Not so anymore. It's black when I start the car, and the sky is just blueing by the time I arrive, just a couple of minutes before six. No shadows have yet been cast, and there's a new quiet to these mornings.

When I was fifteen, I had a job at the McDonald's in Spruce Grove. Most of the two and a half years I worked there was completely forgettable, but I remember very clearly some of the winter mornings I opened there. I forget exactly what time we had to be there, but it was around five, if memory serves at all. My dad would usually ask me, the night before, if I wanted a ride in the morning, and I almost always declined.

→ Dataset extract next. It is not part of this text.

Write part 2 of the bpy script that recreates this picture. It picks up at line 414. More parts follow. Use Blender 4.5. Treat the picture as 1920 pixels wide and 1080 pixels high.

It had to be a forty-five minute walk. A long way, through the center of town and up by the highway where there was no sidewalk. You had to just walk on the shoulder where the snow was just getting deep. Trudging would be the best word for it.

And so it was that Christmas Eve morning, a little before five. It was probably twenty degrees below freezing and there was just a little snow falling. I was on the side of the highway and the sky was pitch black and the road glistened in the orange glow that the streetlights cast on it. And it was wondrously quiet. In December, birds don't sing and leaves don't rustle. And on Christmas Eve, no one travels the highway west of Spruce Grove at four thirty in the morning. The snow, in the absence of wind, came almost straight down and softly lighted on the ground without impact. I was a very rare and beautiful kind of alone.

It was like I hoped never to arrive and for the sun never to rise. I could have walked on in that dark stillness for ages.

These mornings now are reassuring. Though it comes with bitter cold and no small amount of inconvenience, that stillness will return. The slight chill in the air as I walked from the door to the car and the world between me and the sun were its first heralds.

The wind still rustles the leaves. It's a ways off yet. Give it time.